If I have in the first $y$ flips the sum is $s_1 = x$, should I expect in the next $n-y$ flips the sum to be $s_2 = -x\frac{y}{n-y}$?

If we flip many many runs, with each run $n$ flips, and we plot $s_1$ and $s_2$, if your statement is true, we should see a nice line for fixed $y$, for $s_2 = -s_1 \frac{y}{n-y}$.

Here is a python code for your problem:

import random
from matplotlib import pyplot as plt


def run():
    n_trial = 1000
    flip = 1000
    deviation = []
    prediction = []
    for trial in range(n_trial):
        result = [random.choice([-1, 1]) for _ in range(flip)]
        current = 500
        deviation.append(sum(result[:current]))
        prediction.append(sum(result[current:]))

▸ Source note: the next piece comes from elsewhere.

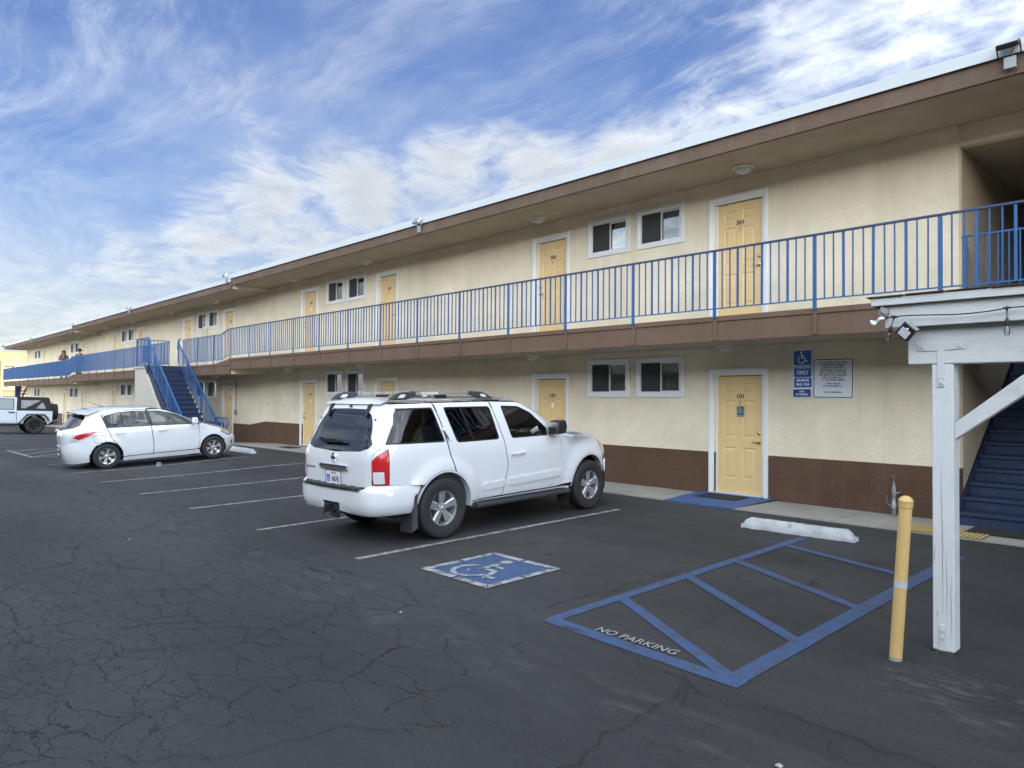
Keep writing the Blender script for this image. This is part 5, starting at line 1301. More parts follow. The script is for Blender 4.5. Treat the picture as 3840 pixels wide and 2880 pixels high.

    return deviation, prediction


deviation, prediction = run()
plt.scatter(deviation, prediction)
plt.show()

The result is a giant ball of mess.

which means that they are unrelated, even from a "experimental" point of view.

Answer 9

Whether you flipped a coin many times in the past is irrelevant. Every time you throw a coin the expectation is there is a 50% chance it will be heads. If you are going to throw it 500 times it should be heads about 250 times. But there is no guarantee. All 500 times could be heads, or 0 times.

Taken altogether, after you finished with your 1000th throw you could have had heads from 500 to 1000 times. The precise combination of heads and tails you got had the same chances of occurring, even if the first 500 flips were heads.

To visualize it lets say you were flipping it 4 times. Your first two flips were H, H. Your outcome could then be:

H, H, H, H
H, H, H, T
H, H, T, H
H, H, T, T

You can see the heads and tails have a 50% chance. Let's say the outcome was H, H, H, T. That outcome was one of a possible

H, H, H, H
H, H, H, T   <---yours  
H, H, T, H
H, H, T, T 
H, T, H, H 
H, T, H, T 
H, T, T, H 
H, T, T, T 
T, H, H, H 
T, H, H, T 
T, H, T, T 
T, H, T, T 
T, T, H, H 
T, T, H, T 
T, T, T, H 
T, T, T, T

so 16 combinations. Any of those could have happened and one of them did. Just because you say the first two were H, H doesn't change the outcome of the last two. The first two could have been T, T or T, H and the outcome of the last two would have still being independent.